During the process of demarcation of the Apyterewa IL in the 2000s, Funai identified 1,175 squatters in the area, according to data obtained by Repórter Brasil through the Access to Information Act. Of this total, the agency recognized 292 as occupants in good faith and therefore entitled to compensation for improvements. The other 883 were considered to be in bad faith, with no right to the land where they were. In all, BRL 6.8 million have already been paid by the Union in compensation for the removal of the squatters.

In addition to the largest number of cattle heads in Brazil, São Félix do Xingu had the third largest deforested area in the Amazon between 2013 and 2018 (Photo: João Laet/Repórter Brasil/The Guardian)

About 300 families were transferred to the Belauto Settlement Project in São Félix do Xingu. However, some squatters who had left the indigenous land ended up returning.
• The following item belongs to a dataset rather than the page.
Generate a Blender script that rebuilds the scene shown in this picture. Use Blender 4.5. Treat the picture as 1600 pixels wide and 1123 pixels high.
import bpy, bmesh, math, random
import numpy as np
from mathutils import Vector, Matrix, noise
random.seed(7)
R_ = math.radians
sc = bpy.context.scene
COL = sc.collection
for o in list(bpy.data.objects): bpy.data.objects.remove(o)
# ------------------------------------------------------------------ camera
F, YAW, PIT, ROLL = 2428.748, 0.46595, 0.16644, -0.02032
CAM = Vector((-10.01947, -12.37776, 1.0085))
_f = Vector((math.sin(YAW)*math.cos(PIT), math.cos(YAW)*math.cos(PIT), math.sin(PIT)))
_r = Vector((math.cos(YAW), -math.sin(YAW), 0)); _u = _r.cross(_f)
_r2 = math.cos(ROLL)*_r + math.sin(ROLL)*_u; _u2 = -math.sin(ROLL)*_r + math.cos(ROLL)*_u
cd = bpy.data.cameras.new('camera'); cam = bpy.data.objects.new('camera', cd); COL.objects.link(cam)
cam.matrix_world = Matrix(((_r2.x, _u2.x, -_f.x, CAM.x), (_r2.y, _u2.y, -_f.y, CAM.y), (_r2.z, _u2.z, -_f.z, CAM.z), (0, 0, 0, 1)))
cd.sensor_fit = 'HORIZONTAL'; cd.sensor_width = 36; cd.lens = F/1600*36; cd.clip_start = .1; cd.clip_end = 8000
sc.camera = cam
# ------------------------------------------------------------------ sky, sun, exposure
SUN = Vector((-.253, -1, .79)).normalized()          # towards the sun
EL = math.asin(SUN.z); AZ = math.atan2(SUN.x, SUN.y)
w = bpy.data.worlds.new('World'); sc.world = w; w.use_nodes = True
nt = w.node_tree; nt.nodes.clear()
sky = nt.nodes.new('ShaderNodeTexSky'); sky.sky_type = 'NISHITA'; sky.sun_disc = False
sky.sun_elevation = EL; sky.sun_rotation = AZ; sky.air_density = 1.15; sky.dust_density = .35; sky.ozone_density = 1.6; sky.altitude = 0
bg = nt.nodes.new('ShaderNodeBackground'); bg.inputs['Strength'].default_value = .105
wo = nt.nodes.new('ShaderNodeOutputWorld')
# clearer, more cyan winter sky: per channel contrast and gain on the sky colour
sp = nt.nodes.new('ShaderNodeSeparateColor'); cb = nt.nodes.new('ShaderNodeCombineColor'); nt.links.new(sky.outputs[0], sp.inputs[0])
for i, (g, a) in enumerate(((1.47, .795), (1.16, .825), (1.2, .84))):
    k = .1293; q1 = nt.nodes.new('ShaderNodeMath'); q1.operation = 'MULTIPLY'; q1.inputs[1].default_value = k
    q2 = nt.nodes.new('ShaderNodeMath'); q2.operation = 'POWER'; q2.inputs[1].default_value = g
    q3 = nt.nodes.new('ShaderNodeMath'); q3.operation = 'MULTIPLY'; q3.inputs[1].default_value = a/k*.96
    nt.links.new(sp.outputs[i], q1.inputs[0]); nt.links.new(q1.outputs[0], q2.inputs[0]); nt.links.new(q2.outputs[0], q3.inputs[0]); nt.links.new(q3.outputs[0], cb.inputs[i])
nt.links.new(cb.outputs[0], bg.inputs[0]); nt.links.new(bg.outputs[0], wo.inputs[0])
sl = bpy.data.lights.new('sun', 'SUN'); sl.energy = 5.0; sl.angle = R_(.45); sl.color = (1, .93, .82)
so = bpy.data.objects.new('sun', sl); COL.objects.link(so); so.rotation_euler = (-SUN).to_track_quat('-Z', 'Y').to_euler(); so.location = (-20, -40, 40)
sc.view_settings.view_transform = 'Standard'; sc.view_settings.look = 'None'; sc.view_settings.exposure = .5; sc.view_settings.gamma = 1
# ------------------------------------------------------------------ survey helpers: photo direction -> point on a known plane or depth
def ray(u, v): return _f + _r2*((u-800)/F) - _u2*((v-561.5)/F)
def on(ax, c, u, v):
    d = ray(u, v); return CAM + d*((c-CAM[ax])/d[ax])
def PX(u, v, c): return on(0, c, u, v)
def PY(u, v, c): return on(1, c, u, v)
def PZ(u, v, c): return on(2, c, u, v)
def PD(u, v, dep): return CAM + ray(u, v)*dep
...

“They came back because they were thrown into the settlement without any condition, negligible compensation, which doesn’t even cover their moving expenses,” explains Vicente Paulo Lima, president of the Vale do Cedro Association, which went to court to challenge the demarcation of the Apyterewa IL.

New squatters also settled in the Parakanã territory. According to Lima, around 2,500 families are currently living in the area. He remains on the same farm, within the indigenous area, and demands that the anthropological analysis that supported the Apyterewa demarcation be conducted again.

The removal of non-indigenous occupants from Apyterewa was set by a 2009 court decision. Two operations with this aim were carried out by the Federal Government until 2016, without success. The removal of squatters was a socio-environmental condition to build the Belo Monte dam, on the Xingu River.

“Given the current political scenario, it tends to get worse, with encroachment increasing, occupations consolidating, conflicts getting harsher, and the harassment of Parakanã leaders intensifying,” says OAB’s Aluisio Azanha.